Speaking in accented English, which Vatican observers say Francis practiced diligently ahead of his U.S. visit, the pope mentioned four Americans who he said embodied the country’s spirit, including Abraham Lincoln, the president who served during the U.S. Civil War, and Martin Luther King Jr., the Nobel Peace Prize-winning civil rights leader of the 1960s.

Francis pushed lawmakers to do more to embrace immigrants, making a Biblical allusion to the “stranger in our midst” and invoking the immigrant past of most Americans.

“We the people are not fearful of foreigners because most of us were once foreign. I say this to you as a son of immigrants knowing that so many of you are also descendants of immigrants,” said Francis, the son of Italian immigrants to Argentina.

"We must not be taken aback by their numbers, but rather view them as persons, seeing their faces and listening to their stories, trying to respond as best as we can to their situation," he said.

Immigration reform has sharply divided Congress and become a polarizing issue in the presidential race, as lawmakers struggle to find some way to pass legislation on the issue.

The pope mentioned his push to see the death penalty abolished around the world. The United States, where 35 people were put to death in 2014, ranks high in the number of executions carried out among countries that still employ capital punishment.

He alluded briefly to the issue of abortion, which the Catholic Church opposes, garnering applause when he said "our responsibility [is] to protect and defend human life at every stage of its development."

He also criticized the global arms trade -- the United States is the world's largest exporter of weapons -- and said more must be done to stop environmental destruction and slow the rise in global temperatures, which mainstream scientists attribute 7to human activity.

“We need a conversation which includes everyone, since the environmental challenge we are undergoing, and its human roots, concern and affect us all,” Francis said.

“I call for a courageous and responsible effort...to avert the most serious effects of the environment deterioration caused by human activity,” he continued. “I am convinced we can make a difference. I am sure.”

Francis spoke a day after receiving a formal state welcome by U.S. President Barack Obama at the White House, which was followed by a drive around the National Mall, where tens of thousands waved, cheered, and photographed the pontiff. Later that day he presided over Mass at a Washington cathedral.

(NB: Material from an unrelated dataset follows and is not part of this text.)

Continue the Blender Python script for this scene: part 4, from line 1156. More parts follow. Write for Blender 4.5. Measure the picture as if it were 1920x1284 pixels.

Speaking to both chambers of Congress is an opportunity accorded to relatively few dignitaries. The last foreign leader to speak to the chambers was Japanese Prime Minister Shinzo Abe in April.

Ahead of the speech, some lawmakers had indicated they would boycott the event. Paul Gosar, a Republican from Arizona, said Francis’s focus on climate change was wrong. It was not immediately clear if Gosar attended the event.

Several members of Obama's cabinet were in attendance, as were four members of the U.S. Supreme Court, including Chief Justice John Roberts.

Other conservative Supreme Court judges, including Antonin Scalia and Samuel Alito, both Catholics, stayed away.

The pope's six-day U.S. tour continues on September 25 with an address to the UN General Assembly in New York followed by a visit to Philadelphia on September 26-27.